Wadsworth CEO Tom Loughman says “there was a PhD dissertation being written by a student in Holland, who called into question a number of paintings that had been attributed to Vincent Van Gogh, precisely from this period, 1886, when he first arrives in Paris.”

Loughman says they tried to investigate, but were limited by the technology of the day.

“We kinda got stuck,” he says,“but there was great concern.”

But the results they did achieve landed them on the radar screen of the Van Gogh Museum in Amsterdam.

Finally in the early 2000’s they were invited to send the painting there, where the foremost experts in the world would examine it, using state of the art technology, including digital x-ray and infrared reflectography.

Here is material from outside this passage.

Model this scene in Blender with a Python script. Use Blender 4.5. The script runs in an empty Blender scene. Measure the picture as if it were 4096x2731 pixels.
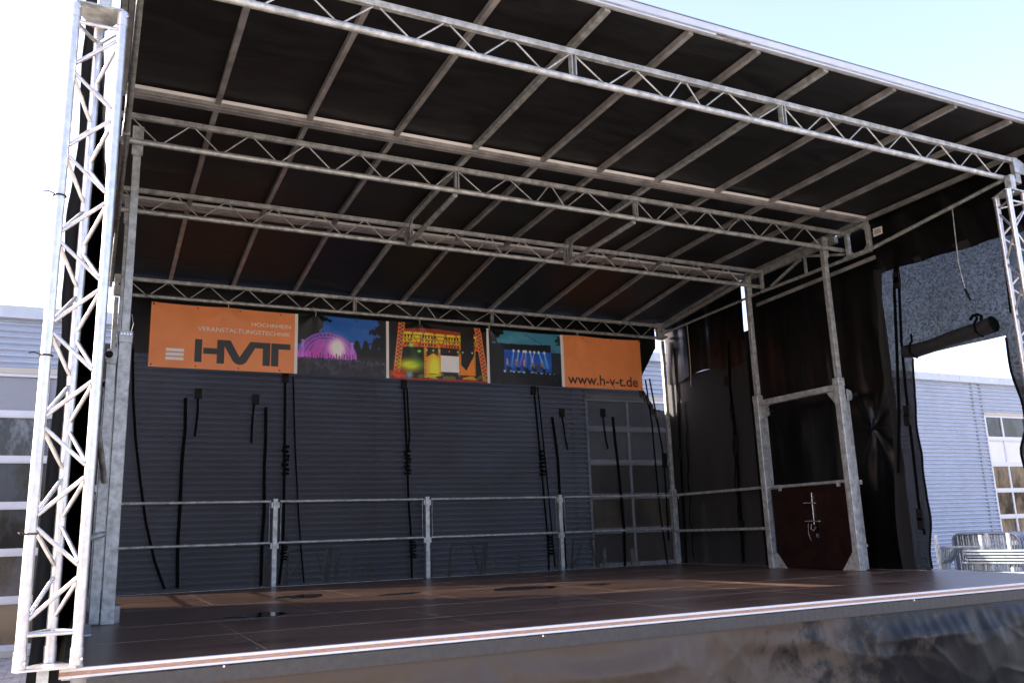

Loughman says the Amsterdam team mapped out every thread of the linen the picture was painted on, and tested the chemical makeup of the paint, and both checked out.

So did the style.

They also found an 1886 letter to a friend, in which Van Gogh explained he was painting flowers, because he had run out of money to pay models. He talked about working with contrasting colors, like dark blues and bright reds and oranges, a virtual description of vase with poppies.

And finally, 21st century technology revealed something hidden since the 19th, another painting underneath the poppies, that looks to many, like another Van Gogh self portrait.

On the weight of the evidence, the experts in Amsterdam finally declared vase with poppies a genuine Van Gogh, and returned it to the Wadsworth, to the relief of Tom Loughman and the rest of the staff.

it now hangs in the Kriebel Family Gallery with the other European masters, and the Van Gogh self portrait you can see.

A 133 year old, yet newly minted original that Van Gogh did not sign, but carries a signature nonetheless,  adding a little more history and lore to the walls of the Wadsworth.